TASK GOAL:
Copy out the listing that follows, exact in every word, and skip the images.

GIVEN MATERIAL:
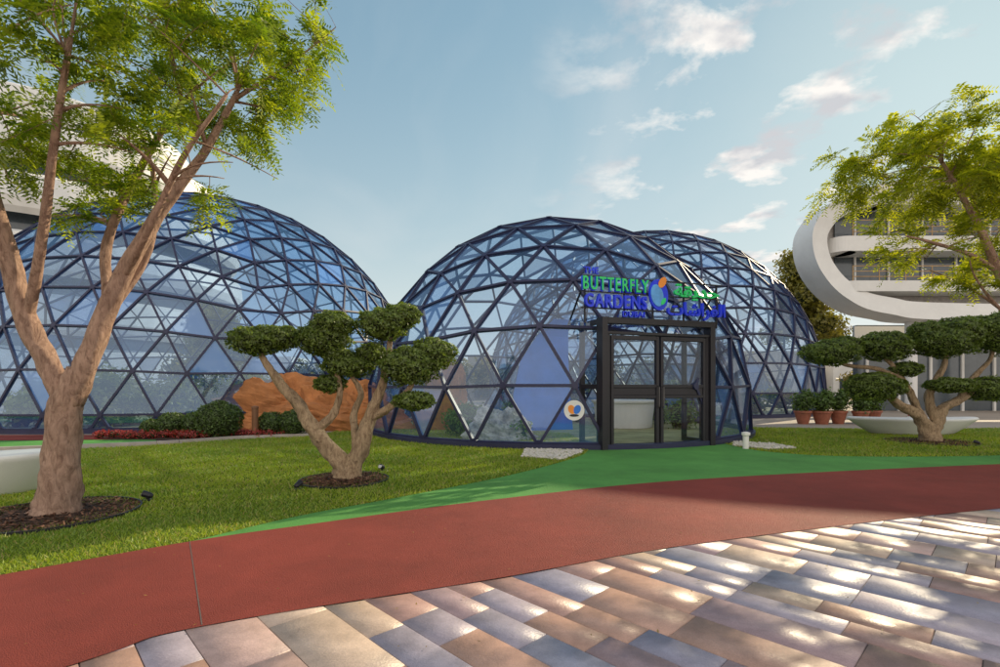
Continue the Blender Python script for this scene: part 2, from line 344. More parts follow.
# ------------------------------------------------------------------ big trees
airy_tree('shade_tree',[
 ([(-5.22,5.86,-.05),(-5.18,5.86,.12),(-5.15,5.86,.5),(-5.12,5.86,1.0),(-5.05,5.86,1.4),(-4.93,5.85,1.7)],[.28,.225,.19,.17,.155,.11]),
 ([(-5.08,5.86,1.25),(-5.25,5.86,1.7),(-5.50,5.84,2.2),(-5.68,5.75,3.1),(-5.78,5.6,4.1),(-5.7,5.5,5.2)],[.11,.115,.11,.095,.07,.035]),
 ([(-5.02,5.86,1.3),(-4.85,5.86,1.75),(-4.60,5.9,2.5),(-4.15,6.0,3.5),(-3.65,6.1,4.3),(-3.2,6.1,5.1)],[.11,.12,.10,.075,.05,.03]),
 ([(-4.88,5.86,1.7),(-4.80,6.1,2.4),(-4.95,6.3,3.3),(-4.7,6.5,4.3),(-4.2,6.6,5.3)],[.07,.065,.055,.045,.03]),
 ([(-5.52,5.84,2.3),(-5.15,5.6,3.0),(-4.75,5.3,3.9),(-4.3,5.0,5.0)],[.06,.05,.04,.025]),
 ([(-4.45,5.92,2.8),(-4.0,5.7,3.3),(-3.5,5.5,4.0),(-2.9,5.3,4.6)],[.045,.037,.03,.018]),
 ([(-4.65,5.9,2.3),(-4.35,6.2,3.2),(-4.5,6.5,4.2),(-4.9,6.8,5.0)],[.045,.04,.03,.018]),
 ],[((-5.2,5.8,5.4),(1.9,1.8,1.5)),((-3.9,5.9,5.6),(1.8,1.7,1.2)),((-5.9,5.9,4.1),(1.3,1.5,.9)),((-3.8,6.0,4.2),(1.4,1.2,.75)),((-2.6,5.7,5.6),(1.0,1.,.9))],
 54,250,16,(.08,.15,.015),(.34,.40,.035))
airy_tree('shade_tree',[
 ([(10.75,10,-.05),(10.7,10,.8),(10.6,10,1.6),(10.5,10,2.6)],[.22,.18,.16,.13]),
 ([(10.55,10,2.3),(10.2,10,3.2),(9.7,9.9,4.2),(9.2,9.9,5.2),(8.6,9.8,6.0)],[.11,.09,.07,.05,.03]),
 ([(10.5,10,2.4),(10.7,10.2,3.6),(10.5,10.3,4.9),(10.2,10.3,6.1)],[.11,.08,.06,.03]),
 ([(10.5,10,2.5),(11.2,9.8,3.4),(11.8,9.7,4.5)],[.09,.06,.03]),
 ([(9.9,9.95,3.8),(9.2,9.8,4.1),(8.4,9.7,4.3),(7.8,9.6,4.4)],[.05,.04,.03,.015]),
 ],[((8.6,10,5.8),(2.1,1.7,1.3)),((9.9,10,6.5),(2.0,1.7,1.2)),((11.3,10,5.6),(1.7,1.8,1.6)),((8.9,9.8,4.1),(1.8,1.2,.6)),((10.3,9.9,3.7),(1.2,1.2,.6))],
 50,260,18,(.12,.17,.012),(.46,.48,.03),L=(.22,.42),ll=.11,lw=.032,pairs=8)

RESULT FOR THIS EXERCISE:
Continue the Blender Python script for this scene: part 2, from line 344. More parts follow.
# ------------------------------------------------------------------ big trees
airy_tree('shade_tree',[
 ([(-5.22,5.86,-.05),(-5.18,5.86,.12),(-5.15,5.86,.5),(-5.12,5.86,1.0),(-5.05,5.86,1.4),(-4.93,5.85,1.7)],[.28,.225,.19,.17,.155,.11]),
 ([(-5.08,5.86,1.25),(-5.25,5.86,1.7),(-5.50,5.84,2.2),(-5.68,5.75,3.1),(-5.78,5.6,4.1),(-5.7,5.5,5.2)],[.11,.115,.11,.095,.07,.035]),
 ([(-5.02,5.86,1.3),(-4.85,5.86,1.75),(-4.60,5.9,2.5),(-4.15,6.0,3.5),(-3.65,6.1,4.3),(-3.2,6.1,5.1)],[.11,.12,.10,.075,.05,.03]),
 ([(-4.88,5.86,1.7),(-4.80,6.1,2.4),(-4.95,6.3,3.3),(-4.7,6.5,4.3),(-4.2,6.6,5.3)],[.07,.065,.055,.045,.03]),
 ([(-5.52,5.84,2.3),(-5.15,5.6,3.0),(-4.75,5.3,3.9),(-4.3,5.0,5.0)],[.06,.05,.04,.025]),
 ([(-4.45,5.92,2.8),(-4.0,5.7,3.3),(-3.5,5.5,4.0),(-2.9,5.3,4.6)],[.045,.037,.03,.018]),
 ([(-4.65,5.9,2.3),(-4.35,6.2,3.2),(-4.5,6.5,4.2),(-4.9,6.8,5.0)],[.045,.04,.03,.018]),
 ],[((-5.2,5.8,5.4),(1.9,1.8,1.5)),((-3.9,5.9,5.6),(1.8,1.7,1.2)),((-5.9,5.9,4.1),(1.3,1.5,.9)),((-3.8,6.0,4.2),(1.4,1.2,.75)),((-2.6,5.7,5.6),(1.0,1.,.9))],
 54,250,16,(.08,.15,.015),(.34,.40,.035))
airy_tree('shade_tree',[
 ([(10.75,10,-.05),(10.7,10,.8),(10.6,10,1.6),(10.5,10,2.6)],[.22,.18,.16,.13]),
 ([(10.55,10,2.3),(10.2,10,3.2),(9.7,9.9,4.2),(9.2,9.9,5.2),(8.6,9.8,6.0)],[.11,.09,.07,.05,.03]),
 ([(10.5,10,2.4),(10.7,10.2,3.6),(10.5,10.3,4.9),(10.2,10.3,6.1)],[.11,.08,.06,.03]),
 ([(10.5,10,2.5),(11.2,9.8,3.4),(11.8,9.7,4.5)],[.09,.06,.03]),
 ([(9.9,9.95,3.8),(9.2,9.8,4.1),(8.4,9.7,4.3),(7.8,9.6,4.4)],[.05,.04,.03,.015]),
 ],[((8.6,10,5.8),(2.1,1.7,1.3)),((9.9,10,6.5),(2.0,1.7,1.2)),((11.3,10,5.6),(1.7,1.8,1.6)),((8.9,9.8,4.1),(1.8,1.2,.6)),((10.3,9.9,3.7),(1.2,1.2,.6))],
 50,260,18,(.12,.17,.012),(.46,.48,.03),L=(.22,.42),ll=.11,lw=.032,pairs=8)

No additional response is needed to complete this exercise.